You seem to be imagining that having to maintain relationships with
multiple CAs to be present in multiple trust stores is a feature for
website operators, rather than a huge burden. Best case is that they
will do much as they do today and simply pick one CA which is
ubiquitous, so Trust Expressions doesn't help.
CA operators benefit by being able to issue certs from their new roots
sooner without needing to wait for ubiquity or having server operators
complain that they don't work.
Only by carrying out a business agreement with a more widely trusted CA,
just as they would for a cross sign.
Root programs benefit by being able to more easily make changes with
less risk of breakage (e.g. policy changes like root key lifetimes,
and breakage due to the inability for servers to provide a set of
certificates that both old and new clients can build valid paths for).
Cross Signing actually solves both of these problems as we've already
discussed. Trust Expressions does not, it relies either on CAs doing the
legwork to keep these things working (as they already do today) or
website operators to do a complex dance with multiple CAs and
fingerprinting (as they already do today).
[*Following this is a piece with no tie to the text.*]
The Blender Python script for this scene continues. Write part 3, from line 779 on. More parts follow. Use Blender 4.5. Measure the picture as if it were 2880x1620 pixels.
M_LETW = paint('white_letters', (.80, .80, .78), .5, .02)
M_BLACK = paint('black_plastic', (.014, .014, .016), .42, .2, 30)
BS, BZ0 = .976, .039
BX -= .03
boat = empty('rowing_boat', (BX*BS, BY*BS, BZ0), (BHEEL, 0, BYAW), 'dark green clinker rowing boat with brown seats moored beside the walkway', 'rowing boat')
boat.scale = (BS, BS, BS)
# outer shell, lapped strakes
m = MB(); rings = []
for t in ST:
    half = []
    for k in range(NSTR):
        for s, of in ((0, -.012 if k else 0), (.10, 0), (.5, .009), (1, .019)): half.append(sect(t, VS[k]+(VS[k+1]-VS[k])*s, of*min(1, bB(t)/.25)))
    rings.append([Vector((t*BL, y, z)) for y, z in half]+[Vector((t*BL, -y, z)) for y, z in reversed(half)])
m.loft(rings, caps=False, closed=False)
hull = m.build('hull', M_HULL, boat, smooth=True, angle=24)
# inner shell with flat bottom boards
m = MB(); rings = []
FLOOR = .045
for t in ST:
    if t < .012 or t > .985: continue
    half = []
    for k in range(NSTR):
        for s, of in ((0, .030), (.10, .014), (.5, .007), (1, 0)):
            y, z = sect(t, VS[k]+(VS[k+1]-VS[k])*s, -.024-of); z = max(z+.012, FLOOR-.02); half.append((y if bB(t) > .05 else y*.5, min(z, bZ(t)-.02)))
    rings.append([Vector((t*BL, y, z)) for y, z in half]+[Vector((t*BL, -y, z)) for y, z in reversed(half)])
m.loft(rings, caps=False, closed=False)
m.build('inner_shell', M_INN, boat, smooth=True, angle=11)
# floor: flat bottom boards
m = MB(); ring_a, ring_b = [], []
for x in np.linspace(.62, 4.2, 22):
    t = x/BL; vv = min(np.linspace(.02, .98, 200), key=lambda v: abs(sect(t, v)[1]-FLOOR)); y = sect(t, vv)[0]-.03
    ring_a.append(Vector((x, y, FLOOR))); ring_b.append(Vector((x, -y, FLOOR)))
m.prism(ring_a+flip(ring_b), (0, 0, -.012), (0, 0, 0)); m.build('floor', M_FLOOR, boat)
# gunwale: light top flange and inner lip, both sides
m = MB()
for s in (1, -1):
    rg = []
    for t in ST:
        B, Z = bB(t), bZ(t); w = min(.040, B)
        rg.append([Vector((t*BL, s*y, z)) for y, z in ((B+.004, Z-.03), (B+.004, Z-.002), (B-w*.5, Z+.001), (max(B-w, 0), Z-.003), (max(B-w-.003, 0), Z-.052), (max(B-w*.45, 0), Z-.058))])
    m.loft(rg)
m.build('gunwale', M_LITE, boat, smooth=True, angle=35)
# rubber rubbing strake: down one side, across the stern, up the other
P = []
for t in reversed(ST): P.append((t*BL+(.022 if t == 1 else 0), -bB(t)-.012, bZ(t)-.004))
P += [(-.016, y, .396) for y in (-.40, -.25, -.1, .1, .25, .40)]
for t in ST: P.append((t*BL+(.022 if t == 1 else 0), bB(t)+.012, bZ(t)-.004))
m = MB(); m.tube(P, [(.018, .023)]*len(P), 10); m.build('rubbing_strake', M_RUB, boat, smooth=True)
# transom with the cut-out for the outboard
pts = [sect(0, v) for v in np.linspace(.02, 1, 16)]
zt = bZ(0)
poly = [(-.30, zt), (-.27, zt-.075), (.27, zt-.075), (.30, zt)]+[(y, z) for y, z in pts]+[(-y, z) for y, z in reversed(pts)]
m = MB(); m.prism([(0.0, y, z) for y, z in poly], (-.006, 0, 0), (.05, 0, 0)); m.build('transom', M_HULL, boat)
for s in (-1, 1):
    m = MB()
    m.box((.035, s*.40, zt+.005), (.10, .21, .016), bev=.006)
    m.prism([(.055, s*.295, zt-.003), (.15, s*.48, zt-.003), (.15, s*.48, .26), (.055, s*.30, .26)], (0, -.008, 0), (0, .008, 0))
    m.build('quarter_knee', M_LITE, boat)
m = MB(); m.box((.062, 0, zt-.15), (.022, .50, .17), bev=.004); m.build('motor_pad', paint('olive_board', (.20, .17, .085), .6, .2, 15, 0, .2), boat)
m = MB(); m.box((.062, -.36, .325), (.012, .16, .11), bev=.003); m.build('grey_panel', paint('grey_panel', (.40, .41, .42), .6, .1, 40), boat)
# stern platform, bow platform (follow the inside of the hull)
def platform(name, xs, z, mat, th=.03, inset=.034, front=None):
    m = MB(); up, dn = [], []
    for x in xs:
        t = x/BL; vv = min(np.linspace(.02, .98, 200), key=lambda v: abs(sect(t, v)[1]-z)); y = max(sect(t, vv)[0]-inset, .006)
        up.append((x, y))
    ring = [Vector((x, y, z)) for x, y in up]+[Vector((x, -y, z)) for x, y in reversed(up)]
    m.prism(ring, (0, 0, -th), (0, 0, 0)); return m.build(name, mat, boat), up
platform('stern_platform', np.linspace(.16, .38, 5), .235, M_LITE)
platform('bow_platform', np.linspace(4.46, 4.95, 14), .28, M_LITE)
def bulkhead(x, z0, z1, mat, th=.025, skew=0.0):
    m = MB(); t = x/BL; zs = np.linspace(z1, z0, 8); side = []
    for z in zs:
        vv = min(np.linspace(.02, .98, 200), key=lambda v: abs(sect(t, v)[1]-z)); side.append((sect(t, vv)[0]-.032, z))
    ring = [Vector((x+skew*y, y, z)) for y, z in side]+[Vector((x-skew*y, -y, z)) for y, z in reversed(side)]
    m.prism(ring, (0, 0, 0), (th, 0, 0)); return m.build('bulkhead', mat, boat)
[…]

On Tue, May 21, 2024 at 3:00 PM Dennis Jackson
<ietf=40dennis-jackson...@dmarc.ietf.org> wrote:
Although Watson observed that the answer to this is at least
'somewhat', I agree such a world is already maxed at 10/10 on the
bad worlds to live in scale and so it's not by itself a major
problem in my view.
I don't see Watson saying that in any of his messages [5] [6] [7].
On 01/05/2024 00:07, Watson Ladd wrote:
I think the sharper concern is that you could block traffic without the cert
included.
Watson can of course speak for himself in this matter.